All power to a joined-up future

6th July 2007 at 01:00
Gordon Brown began his premiership emphasising his passion for education. Now, the new Prime Minister is proving he has the vision to translate his rhetoric beyond the sound-bite of his predecessor.

Splitting the Department for Education and Skills is a bold statement of intent. The new Department for Children, Schools and Families has no control of higher education, skills and the adult side of further education, and does not even have education in its title.

But, in reality, it will be more powerful than any previous department running schools. Its responsibility for all aspects of children and family welfare means it is the "new Treasury" which Alan Johnson, the outgoing Education Secretary, told us to expect a social policy super-ministry with power stretching into eight other departments.

The DCSF echoes local authority mergers of education and children's social services departments, which have already recognised that dividing children's policy into silos does not work. Now, nearly four years after Every Child Matters was published, Whitehall has finally caught up.

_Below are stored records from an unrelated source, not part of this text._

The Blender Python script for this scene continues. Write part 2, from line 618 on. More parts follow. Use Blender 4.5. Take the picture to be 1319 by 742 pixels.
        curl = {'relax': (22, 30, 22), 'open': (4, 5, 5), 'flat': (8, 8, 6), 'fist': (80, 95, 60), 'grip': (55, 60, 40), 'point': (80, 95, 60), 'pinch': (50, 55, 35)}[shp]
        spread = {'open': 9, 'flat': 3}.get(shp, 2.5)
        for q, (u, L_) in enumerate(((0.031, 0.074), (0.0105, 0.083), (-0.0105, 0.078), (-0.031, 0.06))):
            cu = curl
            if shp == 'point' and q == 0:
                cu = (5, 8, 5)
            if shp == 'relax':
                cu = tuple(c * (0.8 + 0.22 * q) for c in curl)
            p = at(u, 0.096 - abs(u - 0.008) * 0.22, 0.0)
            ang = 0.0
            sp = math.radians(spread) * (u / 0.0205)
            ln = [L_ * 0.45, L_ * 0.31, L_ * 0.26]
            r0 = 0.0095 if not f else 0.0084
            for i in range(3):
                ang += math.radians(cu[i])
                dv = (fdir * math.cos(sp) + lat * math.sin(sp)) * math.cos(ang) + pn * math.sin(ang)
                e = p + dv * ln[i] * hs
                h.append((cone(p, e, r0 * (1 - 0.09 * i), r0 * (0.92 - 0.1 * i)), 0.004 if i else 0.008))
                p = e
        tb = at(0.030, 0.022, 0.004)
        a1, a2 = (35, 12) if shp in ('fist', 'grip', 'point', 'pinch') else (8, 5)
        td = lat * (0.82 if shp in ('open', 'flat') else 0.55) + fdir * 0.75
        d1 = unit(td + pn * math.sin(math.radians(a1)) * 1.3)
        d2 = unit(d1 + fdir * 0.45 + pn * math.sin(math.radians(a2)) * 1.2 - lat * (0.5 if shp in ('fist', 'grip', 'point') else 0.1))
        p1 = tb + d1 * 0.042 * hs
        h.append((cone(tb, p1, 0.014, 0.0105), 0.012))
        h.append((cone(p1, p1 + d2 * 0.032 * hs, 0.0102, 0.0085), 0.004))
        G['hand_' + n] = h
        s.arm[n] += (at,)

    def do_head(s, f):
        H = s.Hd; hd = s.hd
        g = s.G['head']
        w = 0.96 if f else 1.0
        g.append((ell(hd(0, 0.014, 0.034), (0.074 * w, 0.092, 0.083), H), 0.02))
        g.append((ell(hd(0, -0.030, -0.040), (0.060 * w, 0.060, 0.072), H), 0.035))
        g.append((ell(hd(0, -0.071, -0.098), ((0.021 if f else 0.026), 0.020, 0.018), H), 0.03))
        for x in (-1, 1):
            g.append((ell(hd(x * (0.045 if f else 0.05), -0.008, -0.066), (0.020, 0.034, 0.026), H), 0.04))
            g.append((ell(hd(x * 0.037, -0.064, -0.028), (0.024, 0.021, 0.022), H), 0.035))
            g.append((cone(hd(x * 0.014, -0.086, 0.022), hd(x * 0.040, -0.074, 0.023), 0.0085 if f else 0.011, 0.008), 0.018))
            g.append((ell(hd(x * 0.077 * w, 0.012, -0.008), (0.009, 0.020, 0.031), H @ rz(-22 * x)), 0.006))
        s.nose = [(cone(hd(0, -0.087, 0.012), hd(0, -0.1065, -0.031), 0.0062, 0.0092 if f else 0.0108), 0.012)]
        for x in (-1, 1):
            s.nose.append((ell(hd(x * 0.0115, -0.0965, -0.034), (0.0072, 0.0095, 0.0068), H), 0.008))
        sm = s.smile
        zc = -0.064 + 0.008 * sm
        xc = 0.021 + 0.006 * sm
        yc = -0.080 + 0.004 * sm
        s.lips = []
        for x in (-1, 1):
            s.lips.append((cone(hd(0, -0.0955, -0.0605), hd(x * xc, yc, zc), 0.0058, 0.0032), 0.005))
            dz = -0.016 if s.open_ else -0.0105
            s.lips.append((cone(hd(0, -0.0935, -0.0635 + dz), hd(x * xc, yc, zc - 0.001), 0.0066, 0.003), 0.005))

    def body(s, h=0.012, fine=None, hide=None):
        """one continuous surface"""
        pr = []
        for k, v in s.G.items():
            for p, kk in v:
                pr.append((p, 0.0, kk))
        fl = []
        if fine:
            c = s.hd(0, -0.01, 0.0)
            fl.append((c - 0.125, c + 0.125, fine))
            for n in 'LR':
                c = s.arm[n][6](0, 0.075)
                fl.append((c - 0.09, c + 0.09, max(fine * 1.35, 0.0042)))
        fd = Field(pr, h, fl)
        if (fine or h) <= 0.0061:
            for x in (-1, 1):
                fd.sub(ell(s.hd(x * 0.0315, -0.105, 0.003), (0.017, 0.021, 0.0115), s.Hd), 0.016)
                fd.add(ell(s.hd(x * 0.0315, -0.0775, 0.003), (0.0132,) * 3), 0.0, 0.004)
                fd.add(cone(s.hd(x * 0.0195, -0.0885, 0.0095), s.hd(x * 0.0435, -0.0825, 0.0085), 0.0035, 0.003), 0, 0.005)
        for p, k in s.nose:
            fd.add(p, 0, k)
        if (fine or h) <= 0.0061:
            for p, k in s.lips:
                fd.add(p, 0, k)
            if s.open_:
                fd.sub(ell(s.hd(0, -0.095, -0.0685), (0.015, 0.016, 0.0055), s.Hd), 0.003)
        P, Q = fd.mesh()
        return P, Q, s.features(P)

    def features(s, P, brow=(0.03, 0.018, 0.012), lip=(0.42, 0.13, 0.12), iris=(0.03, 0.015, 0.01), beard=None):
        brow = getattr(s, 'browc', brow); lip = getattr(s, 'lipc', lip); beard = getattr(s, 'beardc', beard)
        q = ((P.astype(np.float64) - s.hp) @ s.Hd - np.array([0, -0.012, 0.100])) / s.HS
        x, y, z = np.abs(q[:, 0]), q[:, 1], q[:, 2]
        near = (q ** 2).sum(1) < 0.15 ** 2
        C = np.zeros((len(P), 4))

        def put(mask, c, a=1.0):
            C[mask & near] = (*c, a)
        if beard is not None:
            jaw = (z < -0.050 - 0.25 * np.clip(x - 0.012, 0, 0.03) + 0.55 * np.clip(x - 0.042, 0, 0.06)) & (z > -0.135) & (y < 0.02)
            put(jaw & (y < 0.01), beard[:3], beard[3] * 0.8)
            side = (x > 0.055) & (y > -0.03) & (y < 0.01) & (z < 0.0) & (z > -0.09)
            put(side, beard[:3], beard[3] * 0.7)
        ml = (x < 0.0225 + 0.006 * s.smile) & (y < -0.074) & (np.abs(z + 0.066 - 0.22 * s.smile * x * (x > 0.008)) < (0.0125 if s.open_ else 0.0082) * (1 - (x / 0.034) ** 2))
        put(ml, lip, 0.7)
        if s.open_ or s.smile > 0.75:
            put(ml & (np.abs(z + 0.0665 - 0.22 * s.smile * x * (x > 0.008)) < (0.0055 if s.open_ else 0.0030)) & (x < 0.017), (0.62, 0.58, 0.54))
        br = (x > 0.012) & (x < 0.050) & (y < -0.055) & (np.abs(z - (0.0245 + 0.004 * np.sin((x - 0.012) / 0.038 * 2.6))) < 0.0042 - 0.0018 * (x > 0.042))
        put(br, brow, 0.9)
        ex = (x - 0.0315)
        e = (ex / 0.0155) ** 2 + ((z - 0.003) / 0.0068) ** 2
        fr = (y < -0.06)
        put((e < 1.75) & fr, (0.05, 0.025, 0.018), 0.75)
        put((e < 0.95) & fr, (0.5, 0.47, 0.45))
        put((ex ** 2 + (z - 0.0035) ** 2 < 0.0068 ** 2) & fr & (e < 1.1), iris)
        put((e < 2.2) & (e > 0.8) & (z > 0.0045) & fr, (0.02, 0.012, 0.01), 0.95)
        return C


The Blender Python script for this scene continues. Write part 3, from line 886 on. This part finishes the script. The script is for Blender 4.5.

Any suggestion that taking a broader view of children could lead to the Government taking its eye off the need to raise standards in schools is misplaced. Teachers on the frontline know that only too well. So often they find themselves acting as proxy social workers, dealing with everything from family break-ups to drug abuse, poor diet and anti-social behaviour.

A school-aged child or young person spends most of their waking lives outside the classroom. What goes on in that time affects their performance in school for good or ill. Having a department that understands this and has the policy levers to make a difference in these wider areas can only be to the good.

Another welcome aspect of Mr Brown's reshuffle is the new Children, Schools and Families Secretary himself. Ed Balls has been Mr Brown's closest political confidant for more than a decade and will continue to exert huge influence across government. Putting him in charge says more about Mr Brown's passion for education than anything else.

The one fly in the ointment is further education, which once again finds itself as the Cinderella sector split between two departments. Real joined-up government will be the key both to overcoming this and to achieving Mr Balls's aim of seeing "children in the round". We wish him well.